Here’s the rub: our lives and the society we live in are unsustainable. There is ample proof of this. And so we, the activists – top-downer policy wonks, and bottom-upper grassrooters – shout from the rooftops that we need to be sustainable. Yet even as we mount campaign after campaign, we know in our heart of hearts that this is not the ultimate ideal we should be striving for. We feel that we must promote sustainability as a necessary minimum. At the very least, we must be sustainable – for how can it be otherwise?
“Mere continuing” however (for isn’t that what ‘sustaining ourselves’ means?) can’t be all there is to work for, or to look forward to, and given the lack of enthusiasm and deep widespread support, the public at large seem to be aware of that.
The fact is, though, that properly understood, sustainability contains within it some breathtakingly inspiring ideas, if only they are unpacked and framed correctly. True sustainability ultimately means replacing linear growth with a more cyclical conception of regeneration, thus creating a world that holds within it the possibility for ecological, personal and societal renewal that is the key to long-term flourishing.

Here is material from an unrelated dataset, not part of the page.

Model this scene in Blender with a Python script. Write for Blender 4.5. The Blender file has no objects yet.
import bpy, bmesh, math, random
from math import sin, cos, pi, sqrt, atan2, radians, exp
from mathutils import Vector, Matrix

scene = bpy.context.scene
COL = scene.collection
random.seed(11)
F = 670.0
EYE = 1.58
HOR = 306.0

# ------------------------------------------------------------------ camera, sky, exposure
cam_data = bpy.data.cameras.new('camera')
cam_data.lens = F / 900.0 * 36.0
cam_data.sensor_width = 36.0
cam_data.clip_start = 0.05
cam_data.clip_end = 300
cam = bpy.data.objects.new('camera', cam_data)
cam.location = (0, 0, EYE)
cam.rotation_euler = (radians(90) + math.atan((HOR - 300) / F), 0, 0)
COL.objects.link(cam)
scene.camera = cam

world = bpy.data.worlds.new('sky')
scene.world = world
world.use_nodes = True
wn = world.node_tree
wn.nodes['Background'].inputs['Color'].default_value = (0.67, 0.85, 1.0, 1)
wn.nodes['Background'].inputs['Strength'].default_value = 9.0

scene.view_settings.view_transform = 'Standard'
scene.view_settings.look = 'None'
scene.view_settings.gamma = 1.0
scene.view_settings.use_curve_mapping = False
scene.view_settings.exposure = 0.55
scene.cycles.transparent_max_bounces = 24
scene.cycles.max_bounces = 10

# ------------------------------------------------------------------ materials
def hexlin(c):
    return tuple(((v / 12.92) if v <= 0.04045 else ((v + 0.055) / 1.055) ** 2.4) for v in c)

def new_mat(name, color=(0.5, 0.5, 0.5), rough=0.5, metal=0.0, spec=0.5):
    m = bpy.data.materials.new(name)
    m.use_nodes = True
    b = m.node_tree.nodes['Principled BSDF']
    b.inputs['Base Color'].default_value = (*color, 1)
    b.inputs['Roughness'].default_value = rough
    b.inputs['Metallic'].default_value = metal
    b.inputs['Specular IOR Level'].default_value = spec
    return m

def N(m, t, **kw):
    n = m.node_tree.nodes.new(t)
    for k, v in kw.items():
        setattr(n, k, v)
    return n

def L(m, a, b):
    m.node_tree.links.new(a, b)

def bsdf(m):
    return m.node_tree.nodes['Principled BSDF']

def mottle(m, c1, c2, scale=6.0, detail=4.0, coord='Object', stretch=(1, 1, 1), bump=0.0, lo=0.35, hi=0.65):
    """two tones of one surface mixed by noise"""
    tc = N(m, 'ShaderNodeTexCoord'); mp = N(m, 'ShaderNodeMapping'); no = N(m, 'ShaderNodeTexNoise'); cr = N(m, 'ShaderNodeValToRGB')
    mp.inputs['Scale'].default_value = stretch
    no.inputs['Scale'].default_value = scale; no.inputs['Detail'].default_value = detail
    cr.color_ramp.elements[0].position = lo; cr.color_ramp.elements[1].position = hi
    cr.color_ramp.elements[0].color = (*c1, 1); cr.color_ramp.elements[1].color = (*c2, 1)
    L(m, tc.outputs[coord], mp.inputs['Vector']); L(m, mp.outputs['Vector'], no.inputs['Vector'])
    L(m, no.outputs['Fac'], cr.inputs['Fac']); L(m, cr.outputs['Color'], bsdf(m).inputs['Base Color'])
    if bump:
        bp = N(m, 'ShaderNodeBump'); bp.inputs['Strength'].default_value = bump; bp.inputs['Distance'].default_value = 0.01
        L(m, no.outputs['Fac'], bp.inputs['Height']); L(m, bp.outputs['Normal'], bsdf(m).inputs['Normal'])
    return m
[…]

In order to understand the force of the idea of renewal, let’s take a deeper look at some of the limitations of the current perceptions of the idea of sustainability.
Sustainability: Too Much – Yet Not Enough
Even though sustainability is a broadly inclusive socially progressive “big-tent” vision for a better world, as it’s currently used and understood it has two critical problems, conceptual and rhetorical-strategic. Let’s look at each in turn.
One problems is that while “radical” sustainability can be a completely new way of looking at things, a different paradigm, it is more often seen as very mainstream and reformist, coming from the accepted economic discourse of “more,” or at least “as much as possible.” For example, a sustainable yield of some resource (trees for logging, fish in a fishery) is defined by the maximum harvest possible that will not lead to depletion of the resource: enjoying the fruit without harming the fruitfulness, as it were. This is of course a crucial limit, not least because we surpass it so egregiously in so many fields.
But this understanding is very different from the theme of this blog- sova - the idea of “enoughness,” a deeply satisfying sufficiency: not the maximum possible consumption for an ongoing high standard of living, but the minimum required for a life of dignity, security and joy, available to all. The universe of discourse of sova is not efficiency, quantitative indicators, and damage-minimization, but rather, humility, gratitude and compassionate justice.